Most of the houses along Dearborn are kept up pretty well. But Fred Cherney has found one big exception.

"When it rains, it's gotta be filling up that upstairs," said Cherney, gesturing towards the back of the house.

7118 Dearborn Avenue is right across the street from Cherney's home since 1950. 

Fred and his neighbor look across the street at 7118 Dearborn from Fred's house.

"Before they boarded it up, there was a whole bunch of people coming here," said Cherney. "Sometimes 10 to 15 people in here."

Police reports show the neighbors have called in worried about drug activity and the people who come and go.

Cleveland Police body camera footage shows a house where the paint is peeling from the walls, bed sheets separate parts of the house and belongings are strewn all over the place before the home was boarded up.

The problem with making the owner fix it up is that the property is owned by Dantino Enterprises. They haven't answered any of the Cleveland Housing Courts' recent notices about code violations and records suggest that the person who incorporated the company lives out of state.

"It's kind of a cat and mouse game," said Cleveland Marshall School of Law Adjunct Professor Zach Germaniuk about the process to hold corporations accountable.

He says cities can only hold the corporation accountable when a corporation owns a property. When fines pile up for abandoned properties, a city can only go after the assets that a corporation has, not the assets of the person who incorporated the business. If a corporation's only other assets are other buildings that are condemned, or nearly condemned, there likely won't be any money to pay off the fines and they go uncollected.

Before the home was boarded up, the front door hung wide open and windows were broken.

"The best place to be as a defendant is to be uncollectible and that's really the situation that we're facing right now," said Germaniuk.

Germaniuk says there are three areas that could help cities hold corporate property owners accountable.

  1. Make corporations prove they have assets and someone who lives locally to fix or answer for violations and share liability.
  2. Consider heavier penalties for properties that are condemned.
  3. Empower homeowners and neighbors to be able to bring civil cases against nuisance properties.

Making sure a corporation has a local person to answer for problems with a property would mean the numerous housing code violations served to Dantino Enterprises over the years for their three remaining properties likely wouldn't have gone unanswered.

Much of the top layer of siding is gone from the home. Neighbors say they've seen people come up and rip it right off.

"When it comes down to it, an 'LLC' is a piece of paper," said Germaniuk.

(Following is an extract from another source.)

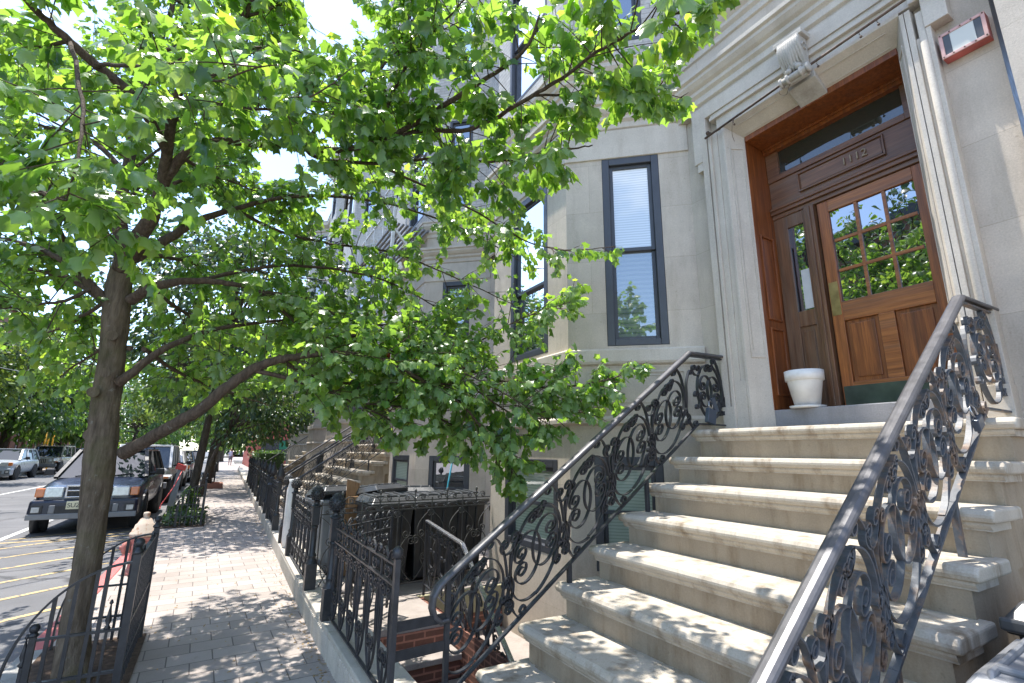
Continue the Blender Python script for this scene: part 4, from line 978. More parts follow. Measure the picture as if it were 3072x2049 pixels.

That piece of paper isn't able to make the view from Fred's front porch any nicer or keep away the people Fred says come through at all hours of the night.

"I don't want them to, you know, come knocking on my door," said Cherney.

Court documents stabled to the front of 7118 Dearborn show that the home is in danger of being demolished at some point, but the most recent demolition list doesn't include the property yet.